Marks & Spencer today reported a small rise in sales of its flagship womenswear, saying it was a sign years of investment were starting to pay off.

This was despite a 12th consecutive quarterly drop in overall general merchandise sales.

The country's biggest clothing retailer, which also sells upmarket food, said first-quarter sales were held back by its transition to a new website, as previously flagged, and kept its full-year profit guidance. 

It said sales of womenswear at stores open over a year were "slightly higher," without providing a figure. 

But some analysts said chief executive Marc Bolland, who will face shareholders at an annual meeting later today still had much to prove. 

Bolland, chief executive since 2010, has spent £2.3 billion over the past three years in a push to address decades of underinvestment, overseeing the redesign of products and stores and an overhaul of logistics to serve the new website. 

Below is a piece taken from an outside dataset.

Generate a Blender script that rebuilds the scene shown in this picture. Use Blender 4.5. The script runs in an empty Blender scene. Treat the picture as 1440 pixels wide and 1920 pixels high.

However, a new clothing team he set up in 2012 has failed to deliver a sustained increase in sales and, for the first time, M&S earned less in the year to the end of March than its faster-growing rival Next. 

The new website, launched in February, is a pillar of the intended transformation of the 130-year-old business into an international retailer reaching customers through stores, the internet, tablets and mobile devices. 

Its "settling in" problems are likely to be among the criticisms Bolland will face over the firm's underperformance from elements of M&S's army of private shareholders, who own about 30%of the retailer's equity. 

The CEO announced a shuffling of executive responsibilities last week, putting online boss Laura Wade-Gery in charge of UK retail - a move which sparked speculation the firm was planning for an eventual successor to Bolland. 

M&S said today that like-for-like sales of non-food products, spanning clothing, footwear and homewares, fell 1.5% in the 13 weeks to June 28 - in line with analysts' forecasts of down 1-2% but worse than a decline of 0.6% in the fourth quarter of M&S's 2013-14 financial year.

"We have seen a continued improvement in clothing, although, as anticipated, the settling in of the new M&S.com site has had an impact on sales," said Bolland. 

The firm said M&S.com sales fell 8.1%, though there had recently been a gradual improvement in performance. It said it expected the site to return to growth ahead of the peak trading period of November and December. 

Finance director Alan Stewart said the website and the firm's new e-commerce distribution centre at Castle Donington in central England were performing in line with internal expectations. He said 3.2 million customers had registered for the new site and it expected to get 6 million eventually. 

M&S said that while like-for-like sales in womenswear were positive thanks to stronger full price sales, overall clothing like-for-like sales fell 0.6%, reversing a 0.6% rise in the fourth quarter. Total clothing sales did, however, edge up 0.1%. 

"We're actually very pleased. Even at a higher level of full price and a lower level of promotional (activity) we've been able to grow at womenswear and in clothing," Bolland said. "We believe that step-by-step we are on the right track," he added.

M&S's food business, which contributes more than half of group sales but less profit, is performing much better and delivered a 19th consecutive quarter of growth. 

Like-for-like food sales rose 1.7%, compared to analysts' forecasts of up 1.5-2.5% and a fourth-quarter rise of 0.1%. The outcome was boosted by the fall of Easter in M&S's first quarter this year.